Gesù era un rompipalle? – di Sergio Bianchini
Mattina del 4 marzo. Devo andare a votare e non ho ancora deciso definitivamente cosa fare. Vado in chiesa e ascolto attentamente la predica. “Gesù non è venuto per portare la quiete, a confermare le nostre certezze, è venuto a provocare, a farci mettere in discussione. “ Poi il prete, che sta sviluppando la predica in modo un po' anomalo, simile a quello di un animatore teatrale che cerca di promuovere il protagonismo del pubblico, dice sorridendo e ammiccando -”bambini chiudetevi le orecchie ”- e quindi dichiara la sintesi finale del discorso” Gesù era visto come…..un rompipalle”.
Pur conoscendo un certo gusto del paradossale che accompagna da sempre il cristianesimo ho trovato questa predica veramente fuori luogo. E fuori luogo non solo per la blasfemia lessicale quanto per l’inutilità e perfino la dannosità nella nostra situazione attuale.
La realtà italiana è caratterizzata non certo da sonnolenza e mancanza di tensioni interiori. Anzi, è proprio e in modo crescente permeata di litigiosità, di provocazioni, di esagerazioni e contro esagerazioni. Di tensioni crescenti sia politiche che relazionali e familiari. Di incapacità di governo e di sintesi costruttive.
Credo che nella chiesa, adesso come forse sempre, la gente vada per trovare una risposta incoraggiante all’ansia esistenziale determinata dalla turbolenza, incertezza, difficoltà della vita. E magari anche dalla noia. Comunque dalle problematiche individuali e collettive che la vita stessa genera. E cerchi nelle verità “eterne” una consolazione ed un sostegno. Far diventare anche la chiesa e la santa messa come il luogo dell’eccitazione interiore, del dubbio esistenziale, della rivoluzione psicologica permanente è, a mio parere, una strada senza sbocchi.
Oggi i …rompipalle abbondano, cosi come i precisatori a oltranza, i moralizzatori permanenti. Eppure le cose non migliorano.
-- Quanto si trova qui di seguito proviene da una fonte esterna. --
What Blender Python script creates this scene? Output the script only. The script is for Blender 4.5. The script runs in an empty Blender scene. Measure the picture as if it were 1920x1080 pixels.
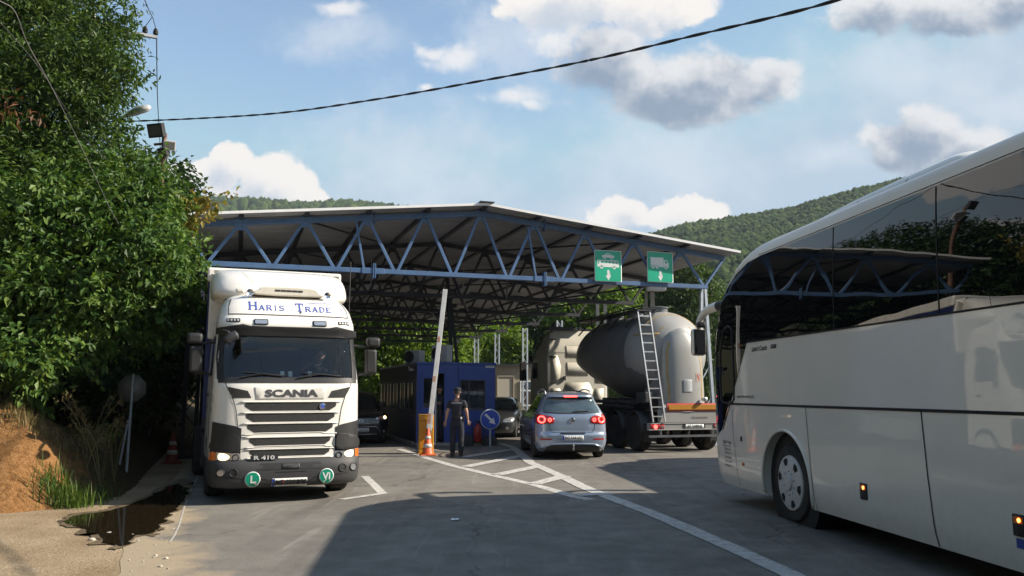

Mancano invece a tutti i livelli dirigenti capaci di governare le situazioni e farle evolvere verso il meglio.
La rivoluzione permanente è sempre fallita. In primo luogo proprio tra i rivoluzionari. Nella rivoluzione russa dove Trotski dopo la sconfitta dei comunisti tedeschi venne emarginato e Stalin (con Togliatti) consolidò l’idea della rivoluzione per tappe. Ma anche nella rivoluzione comeinista ed in tutte le vicende rivoluzionarie che abbattono tumultuosamente un potere e poi instaurano quello susseguente necessitando di passare alla stabilità ed allo sviluppo pacifico.
Questo scontro tra i rivoluzionari “permanenti” e quelli che propongono rotture e poi cuciture, avanzando per tappe, si trova in tutte le vicende storiche lontane che vicine. In Italia la vediamo oggi nei grillini. E in fondo rappresenta lo scontro tra due esigenze entrambe umanissime, quella del dinamismo e quella della stabilità. E ognuna delle due esigenze, se trascurata, si fa largo violentemente e massicciamente.
Oggi da noi, curiosamente, sono in sofferenza entrambe. La mancanza di cambiamento fa desiderare il dinamismo, ma il permanente stato di agitazione e di rissosità fa desiderare la stabilità. Abbiamo carenti sia il cambiamento che la stabilità. Siamo nella situazione della paralisi agitante, il morbo di Parkinson. Ci vogliono persone equilibrate e insegnamenti capaci di lenire la sofferenza in atto ed aiutare la gente ad essere più paziente ed allo stesso tempo capace di trovare soluzioni vere ai conflitti ed ai problemi compresi quelli psicologici e “spirituali”.
Se la chiesa, per paura di essere accantonata, si fa penetrare dalle schizofreniche dinamiche contingenti italiane non sarà travolta dalle insolubili contraddizioni che imperano nella realtà politica italiana? Non diventerà inutile per il mondo e perfino incapace anche di governare anche sè stessa?